Data entries
━━━━━━

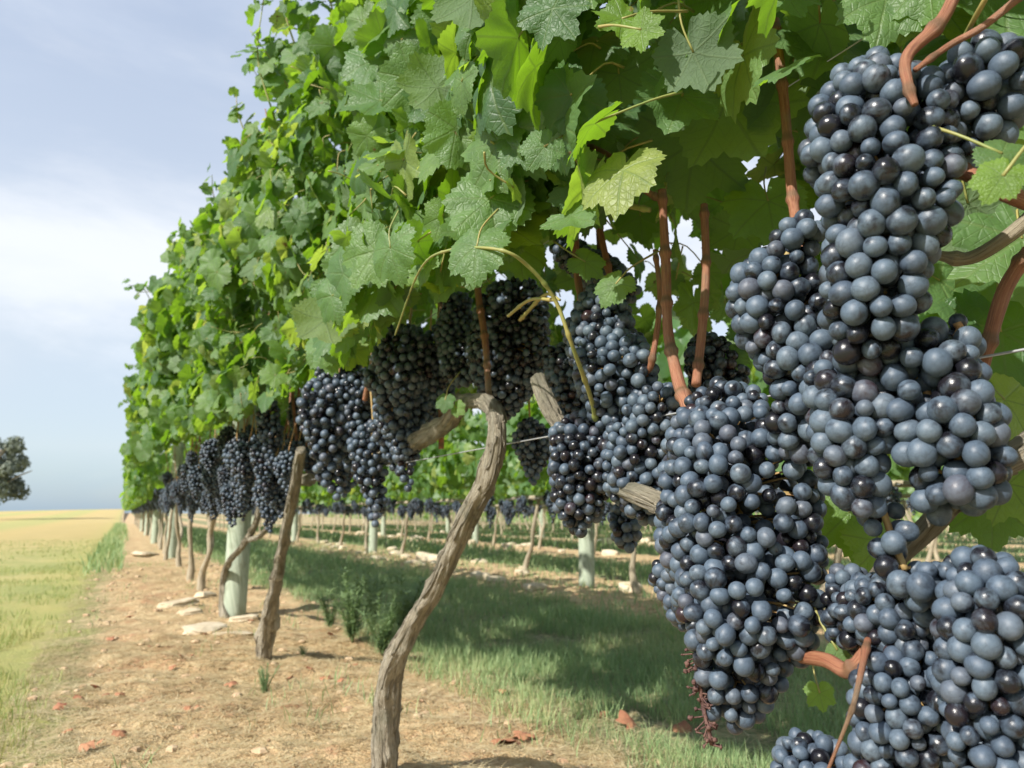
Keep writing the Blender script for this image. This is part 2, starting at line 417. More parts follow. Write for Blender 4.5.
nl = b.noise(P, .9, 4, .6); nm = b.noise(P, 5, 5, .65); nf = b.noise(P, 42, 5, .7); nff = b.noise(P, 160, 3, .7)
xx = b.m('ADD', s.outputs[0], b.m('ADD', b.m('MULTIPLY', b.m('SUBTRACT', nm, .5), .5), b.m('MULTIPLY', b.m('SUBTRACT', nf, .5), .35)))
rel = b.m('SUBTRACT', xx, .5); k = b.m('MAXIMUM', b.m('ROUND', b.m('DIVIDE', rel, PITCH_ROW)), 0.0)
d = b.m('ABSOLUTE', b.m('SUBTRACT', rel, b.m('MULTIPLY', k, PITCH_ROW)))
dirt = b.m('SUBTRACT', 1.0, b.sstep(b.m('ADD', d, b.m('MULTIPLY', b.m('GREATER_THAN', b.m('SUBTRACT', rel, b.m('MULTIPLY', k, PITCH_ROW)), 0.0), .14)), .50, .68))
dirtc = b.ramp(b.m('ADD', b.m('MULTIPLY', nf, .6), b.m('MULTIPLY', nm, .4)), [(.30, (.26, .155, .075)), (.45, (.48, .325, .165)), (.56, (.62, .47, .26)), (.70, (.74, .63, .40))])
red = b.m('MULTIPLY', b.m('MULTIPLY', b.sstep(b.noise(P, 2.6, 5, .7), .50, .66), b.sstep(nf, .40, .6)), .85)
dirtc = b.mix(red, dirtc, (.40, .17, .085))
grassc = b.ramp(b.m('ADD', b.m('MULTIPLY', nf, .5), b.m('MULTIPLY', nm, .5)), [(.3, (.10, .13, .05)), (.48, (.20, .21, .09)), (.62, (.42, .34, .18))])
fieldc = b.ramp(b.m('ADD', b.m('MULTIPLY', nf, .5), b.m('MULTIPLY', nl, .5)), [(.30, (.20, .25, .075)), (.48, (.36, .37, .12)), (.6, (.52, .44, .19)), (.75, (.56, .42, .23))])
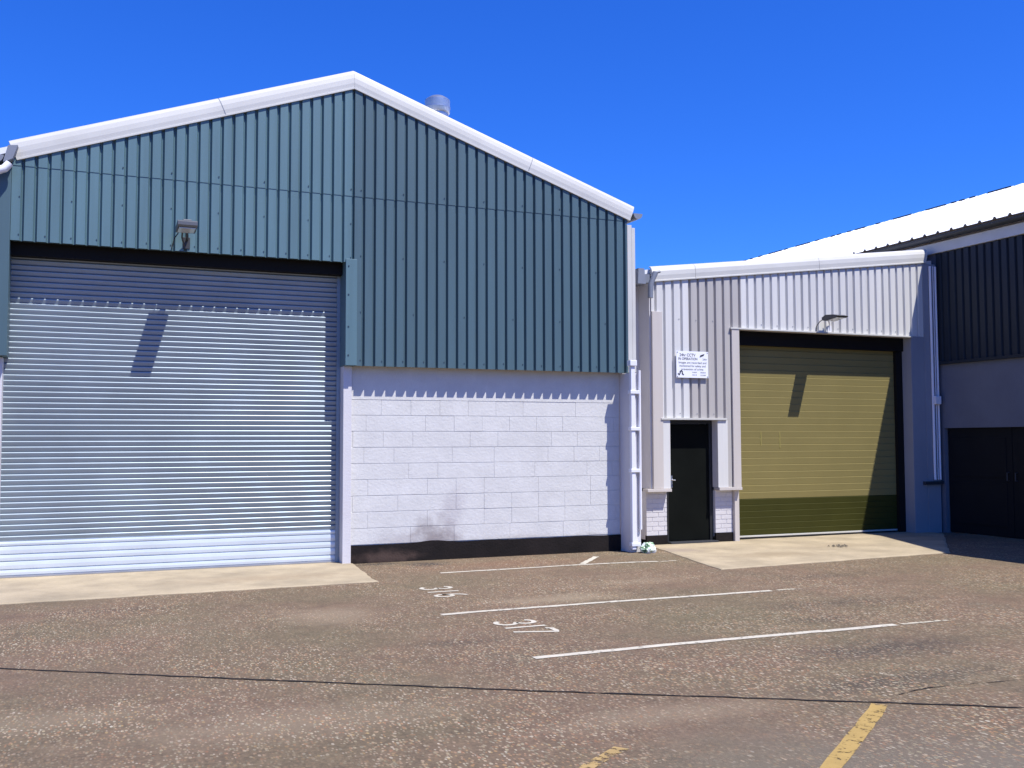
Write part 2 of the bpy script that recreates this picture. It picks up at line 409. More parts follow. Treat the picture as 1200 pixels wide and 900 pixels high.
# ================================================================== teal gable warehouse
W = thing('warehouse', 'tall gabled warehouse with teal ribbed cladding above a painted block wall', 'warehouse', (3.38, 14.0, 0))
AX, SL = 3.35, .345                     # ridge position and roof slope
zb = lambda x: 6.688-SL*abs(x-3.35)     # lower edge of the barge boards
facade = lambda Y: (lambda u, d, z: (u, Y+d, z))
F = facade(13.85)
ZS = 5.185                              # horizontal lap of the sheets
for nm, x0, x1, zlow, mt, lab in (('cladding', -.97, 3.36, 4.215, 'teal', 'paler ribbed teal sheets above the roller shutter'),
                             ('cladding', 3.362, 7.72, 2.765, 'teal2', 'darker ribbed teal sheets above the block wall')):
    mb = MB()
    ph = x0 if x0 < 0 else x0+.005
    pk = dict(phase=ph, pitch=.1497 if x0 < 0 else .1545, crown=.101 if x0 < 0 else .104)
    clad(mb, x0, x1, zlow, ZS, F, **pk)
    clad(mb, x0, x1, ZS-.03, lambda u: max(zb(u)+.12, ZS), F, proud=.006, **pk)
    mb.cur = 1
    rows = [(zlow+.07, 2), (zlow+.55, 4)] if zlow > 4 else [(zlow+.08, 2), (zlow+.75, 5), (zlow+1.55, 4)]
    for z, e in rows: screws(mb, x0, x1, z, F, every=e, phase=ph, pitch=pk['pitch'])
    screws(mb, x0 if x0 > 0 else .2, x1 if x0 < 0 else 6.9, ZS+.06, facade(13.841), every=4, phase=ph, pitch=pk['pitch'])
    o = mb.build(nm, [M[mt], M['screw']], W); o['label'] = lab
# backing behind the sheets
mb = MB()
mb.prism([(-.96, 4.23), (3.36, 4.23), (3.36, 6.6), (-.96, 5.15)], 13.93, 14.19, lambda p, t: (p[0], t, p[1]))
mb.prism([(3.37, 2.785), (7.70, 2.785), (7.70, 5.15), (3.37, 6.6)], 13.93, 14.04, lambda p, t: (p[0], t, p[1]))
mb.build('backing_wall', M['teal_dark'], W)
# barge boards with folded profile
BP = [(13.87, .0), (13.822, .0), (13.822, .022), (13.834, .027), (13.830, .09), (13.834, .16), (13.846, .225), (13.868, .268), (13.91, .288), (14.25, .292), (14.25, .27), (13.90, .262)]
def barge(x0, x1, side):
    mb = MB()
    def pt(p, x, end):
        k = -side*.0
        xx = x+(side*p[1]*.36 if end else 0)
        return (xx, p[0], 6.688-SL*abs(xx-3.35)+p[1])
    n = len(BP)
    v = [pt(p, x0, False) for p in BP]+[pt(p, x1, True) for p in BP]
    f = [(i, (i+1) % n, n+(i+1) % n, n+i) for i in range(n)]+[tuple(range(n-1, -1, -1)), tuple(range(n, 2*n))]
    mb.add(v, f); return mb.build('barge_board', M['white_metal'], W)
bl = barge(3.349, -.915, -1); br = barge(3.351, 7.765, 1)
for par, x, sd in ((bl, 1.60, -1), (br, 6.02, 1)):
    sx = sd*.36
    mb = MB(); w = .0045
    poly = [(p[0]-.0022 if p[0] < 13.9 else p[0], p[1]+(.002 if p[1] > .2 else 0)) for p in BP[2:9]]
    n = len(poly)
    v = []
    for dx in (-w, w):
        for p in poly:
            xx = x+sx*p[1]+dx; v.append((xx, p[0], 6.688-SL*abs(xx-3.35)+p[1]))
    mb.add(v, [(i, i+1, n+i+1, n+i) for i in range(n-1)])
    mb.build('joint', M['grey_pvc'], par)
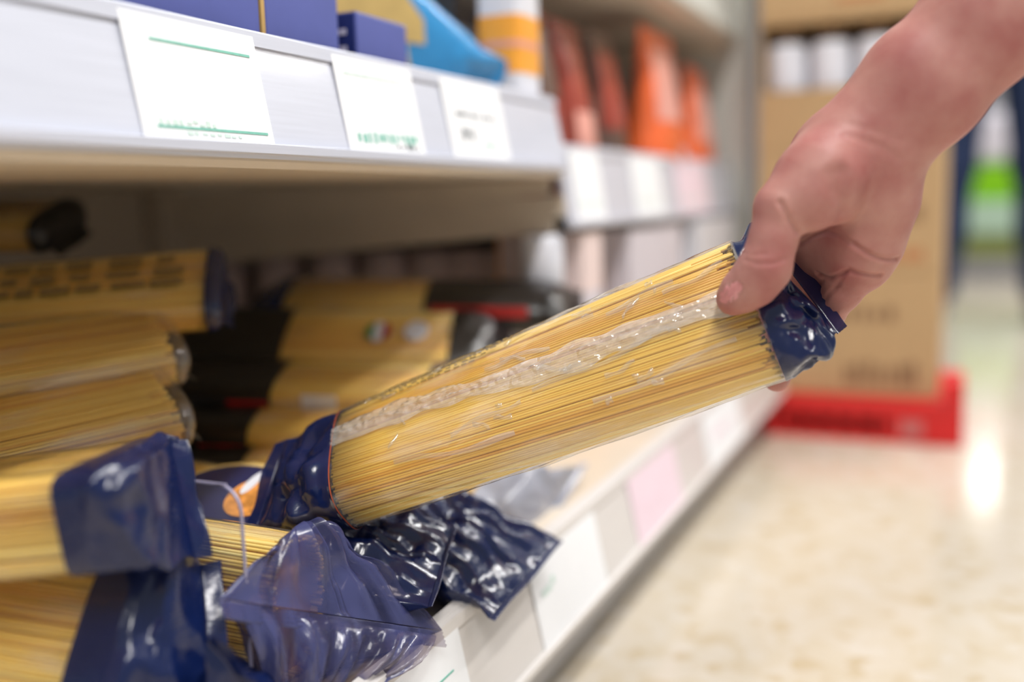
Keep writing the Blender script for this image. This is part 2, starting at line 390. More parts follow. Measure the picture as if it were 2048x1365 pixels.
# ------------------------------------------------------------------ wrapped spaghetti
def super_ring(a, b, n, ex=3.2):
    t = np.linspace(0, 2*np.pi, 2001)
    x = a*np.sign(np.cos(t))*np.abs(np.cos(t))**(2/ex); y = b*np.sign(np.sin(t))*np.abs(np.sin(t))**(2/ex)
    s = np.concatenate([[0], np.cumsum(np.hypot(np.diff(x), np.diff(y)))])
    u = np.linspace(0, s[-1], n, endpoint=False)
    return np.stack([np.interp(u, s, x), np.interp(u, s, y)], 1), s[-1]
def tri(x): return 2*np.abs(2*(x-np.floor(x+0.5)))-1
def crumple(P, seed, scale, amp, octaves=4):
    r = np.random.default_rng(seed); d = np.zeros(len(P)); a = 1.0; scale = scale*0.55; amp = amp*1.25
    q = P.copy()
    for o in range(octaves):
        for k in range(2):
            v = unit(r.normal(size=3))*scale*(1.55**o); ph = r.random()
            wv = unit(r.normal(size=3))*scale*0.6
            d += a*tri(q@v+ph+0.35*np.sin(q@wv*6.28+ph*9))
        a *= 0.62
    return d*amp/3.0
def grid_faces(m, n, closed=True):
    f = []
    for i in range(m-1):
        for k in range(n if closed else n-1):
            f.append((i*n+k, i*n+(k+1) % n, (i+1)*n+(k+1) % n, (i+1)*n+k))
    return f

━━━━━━

» What to do:
All of the lines above should be retyped precisely, apart from the pictures.

» The completed task:
Keep writing the Blender script for this image. This is part 2, starting at line 417. More parts follow. Write for Blender 4.5.
nl = b.noise(P, .9, 4, .6); nm = b.noise(P, 5, 5, .65); nf = b.noise(P, 42, 5, .7); nff = b.noise(P, 160, 3, .7)
xx = b.m('ADD', s.outputs[0], b.m('ADD', b.m('MULTIPLY', b.m('SUBTRACT', nm, .5), .5), b.m('MULTIPLY', b.m('SUBTRACT', nf, .5), .35)))
rel = b.m('SUBTRACT', xx, .5); k = b.m('MAXIMUM', b.m('ROUND', b.m('DIVIDE', rel, PITCH_ROW)), 0.0)
d = b.m('ABSOLUTE', b.m('SUBTRACT', rel, b.m('MULTIPLY', k, PITCH_ROW)))
dirt = b.m('SUBTRACT', 1.0, b.sstep(b.m('ADD', d, b.m('MULTIPLY', b.m('GREATER_THAN', b.m('SUBTRACT', rel, b.m('MULTIPLY', k, PITCH_ROW)), 0.0), .14)), .50, .68))
dirtc = b.ramp(b.m('ADD', b.m('MULTIPLY', nf, .6), b.m('MULTIPLY', nm, .4)), [(.30, (.26, .155, .075)), (.45, (.48, .325, .165)), (.56, (.62, .47, .26)), (.70, (.74, .63, .40))])
red = b.m('MULTIPLY', b.m('MULTIPLY', b.sstep(b.noise(P, 2.6, 5, .7), .50, .66), b.sstep(nf, .40, .6)), .85)
dirtc = b.mix(red, dirtc, (.40, .17, .085))
grassc = b.ramp(b.m('ADD', b.m('MULTIPLY', nf, .5), b.m('MULTIPLY', nm, .5)), [(.3, (.10, .13, .05)), (.48, (.20, .21, .09)), (.62, (.42, .34, .18))])
fieldc = b.ramp(b.m('ADD', b.m('MULTIPLY', nf, .5), b.m('MULTIPLY', nl, .5)), [(.30, (.20, .25, .075)), (.48, (.36, .37, .12)), (.6, (.52, .44, .19)), (.75, (.56, .42, .23))])
Write part 2 of the bpy script that recreates this picture. It picks up at line 409. More parts follow. Treat the picture as 1200 pixels wide and 900 pixels high.
# ================================================================== teal gable warehouse
W = thing('warehouse', 'tall gabled warehouse with teal ribbed cladding above a painted block wall', 'warehouse', (3.38, 14.0, 0))
AX, SL = 3.35, .345                     # ridge position and roof slope
zb = lambda x: 6.688-SL*abs(x-3.35)     # lower edge of the barge boards
facade = lambda Y: (lambda u, d, z: (u, Y+d, z))
F = facade(13.85)
ZS = 5.185                              # horizontal lap of the sheets
for nm, x0, x1, zlow, mt, lab in (('cladding', -.97, 3.36, 4.215, 'teal', 'paler ribbed teal sheets above the roller shutter'),
                             ('cladding', 3.362, 7.72, 2.765, 'teal2', 'darker ribbed teal sheets above the block wall')):
    mb = MB()
    ph = x0 if x0 < 0 else x0+.005
    pk = dict(phase=ph, pitch=.1497 if x0 < 0 else .1545, crown=.101 if x0 < 0 else .104)
    clad(mb, x0, x1, zlow, ZS, F, **pk)
    clad(mb, x0, x1, ZS-.03, lambda u: max(zb(u)+.12, ZS), F, proud=.006, **pk)
    mb.cur = 1
    rows = [(zlow+.07, 2), (zlow+.55, 4)] if zlow > 4 else [(zlow+.08, 2), (zlow+.75, 5), (zlow+1.55, 4)]
    for z, e in rows: screws(mb, x0, x1, z, F, every=e, phase=ph, pitch=pk['pitch'])
    screws(mb, x0 if x0 > 0 else .2, x1 if x0 < 0 else 6.9, ZS+.06, facade(13.841), every=4, phase=ph, pitch=pk['pitch'])
    o = mb.build(nm, [M[mt], M['screw']], W); o['label'] = lab
# backing behind the sheets
mb = MB()
mb.prism([(-.96, 4.23), (3.36, 4.23), (3.36, 6.6), (-.96, 5.15)], 13.93, 14.19, lambda p, t: (p[0], t, p[1]))
mb.prism([(3.37, 2.785), (7.70, 2.785), (7.70, 5.15), (3.37, 6.6)], 13.93, 14.04, lambda p, t: (p[0], t, p[1]))
mb.build('backing_wall', M['teal_dark'], W)
# barge boards with folded profile
BP = [(13.87, .0), (13.822, .0), (13.822, .022), (13.834, .027), (13.830, .09), (13.834, .16), (13.846, .225), (13.868, .268), (13.91, .288), (14.25, .292), (14.25, .27), (13.90, .262)]
def barge(x0, x1, side):
    mb = MB()
    def pt(p, x, end):
        k = -side*.0
        xx = x+(side*p[1]*.36 if end else 0)
        return (xx, p[0], 6.688-SL*abs(xx-3.35)+p[1])
    n = len(BP)
    v = [pt(p, x0, False) for p in BP]+[pt(p, x1, True) for p in BP]
    f = [(i, (i+1) % n, n+(i+1) % n, n+i) for i in range(n)]+[tuple(range(n-1, -1, -1)), tuple(range(n, 2*n))]
    mb.add(v, f); return mb.build('barge_board', M['white_metal'], W)
bl = barge(3.349, -.915, -1); br = barge(3.351, 7.765, 1)
for par, x, sd in ((bl, 1.60, -1), (br, 6.02, 1)):
    sx = sd*.36
    mb = MB(); w = .0045
    poly = [(p[0]-.0022 if p[0] < 13.9 else p[0], p[1]+(.002 if p[1] > .2 else 0)) for p in BP[2:9]]
    n = len(poly)
    v = []
    for dx in (-w, w):
        for p in poly:
            xx = x+sx*p[1]+dx; v.append((xx, p[0], 6.688-SL*abs(xx-3.35)+p[1]))
    mb.add(v, [(i, i+1, n+i+1, n+i) for i in range(n-1)])
    mb.build('joint', M['grey_pvc'], par)
Keep writing the Blender script for this image. This is part 2, starting at line 390. More parts follow. Measure the picture as if it were 2048x1365 pixels.
# ------------------------------------------------------------------ wrapped spaghetti
def super_ring(a, b, n, ex=3.2):
    t = np.linspace(0, 2*np.pi, 2001)
    x = a*np.sign(np.cos(t))*np.abs(np.cos(t))**(2/ex); y = b*np.sign(np.sin(t))*np.abs(np.sin(t))**(2/ex)
    s = np.concatenate([[0], np.cumsum(np.hypot(np.diff(x), np.diff(y)))])
    u = np.linspace(0, s[-1], n, endpoint=False)
    return np.stack([np.interp(u, s, x), np.interp(u, s, y)], 1), s[-1]
def tri(x): return 2*np.abs(2*(x-np.floor(x+0.5)))-1
def crumple(P, seed, scale, amp, octaves=4):
    r = np.random.default_rng(seed); d = np.zeros(len(P)); a = 1.0; scale = scale*0.55; amp = amp*1.25
    q = P.copy()
    for o in range(octaves):
        for k in range(2):
            v = unit(r.normal(size=3))*scale*(1.55**o); ph = r.random()
            wv = unit(r.normal(size=3))*scale*0.6
            d += a*tri(q@v+ph+0.35*np.sin(q@wv*6.28+ph*9))
        a *= 0.62
    return d*amp/3.0
def grid_faces(m, n, closed=True):
    f = []
    for i in range(m-1):
        for k in range(n if closed else n-1):
            f.append((i*n+k, i*n+(k+1) % n, (i+1)*n+(k+1) % n, (i+1)*n+k))
    return f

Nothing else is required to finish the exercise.